Because the Army felt that the m4, and its variants, preformed reasonably well in the last two wars; as compared with other weapons systems and equipment that did not.
 
The theme that no one can show significant improvement over what can be provided by slight modification to the M4 base platform is a common thread and matches what we see in the civilian industry.

Yes, you can make it a little better, but there is no vast improvement worth massive retraining and additional/conflicting parts inventory to make a new gun worth it. The gains are too small to overcome the inertia of the existing gun.

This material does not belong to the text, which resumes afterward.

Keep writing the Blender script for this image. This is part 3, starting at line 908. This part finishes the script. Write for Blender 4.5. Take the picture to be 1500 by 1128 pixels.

At this point, a big change in ammo type/caliber or leap in materials technology (greater than just AL to plastic) will be required to impress and that is the way it should be.
 
As a taxpayer I appreciate that they didn't pay all that money to upgrade the whole military to a marginally better gun.
 
I'm a little concerned about some of the stories I heard back from Afgan about the M4 overheating and jamming under heavy fire conditions. I suppose like anything you only hear the bad news as no one speaks up when things go well. But still, I want our troops to have a system they can have complete faith in.
Does anyone have any reports on how the H&K piston uppers performed?
 
I'm a little concerned about some of the stories I heard back from Afgan about the M4 overheating and jamming under heavy fire conditions. I suppose like anything you only hear the bad news as no one speaks up when things go well. But still, I want our troops to have a system they can have complete faith in.
Does anyone have any reports on how the H&K piston uppers performed?
I can't speak to Afghanistan at all, but I can speak to running these and other guns hard (as in FA/repeated mag dump) in summer temperatures and the reality is that any gun, piston, gas, AR, AK , or otherwise is going to have a lot of trouble with continuous fire in anything short of winter conditions.

There is an enormous amount of heat that needs to be dissipated. Piston is not a panacea. In the case of an AK, you can set the thing on fire with semi mag dumps faster than an AR will fail in full auto.

So, I feel quite safe in my asessment that there is no production gun that is going to provide any significant/meaningful improvement to the scenarios of failure that the Internet got all excited about in the past 10 years.

H&K's 416 in particular has a lot of new/proprietary parts/procedures for very small gains (and because they can in some cases).

Again, not saying the SCAR, 416 or something else could not be slightly better, particularly in dealing with poor cleaning and dirty environments, but it is incremental and thus will have trouble overcoming the logistics of deploying that many rifles.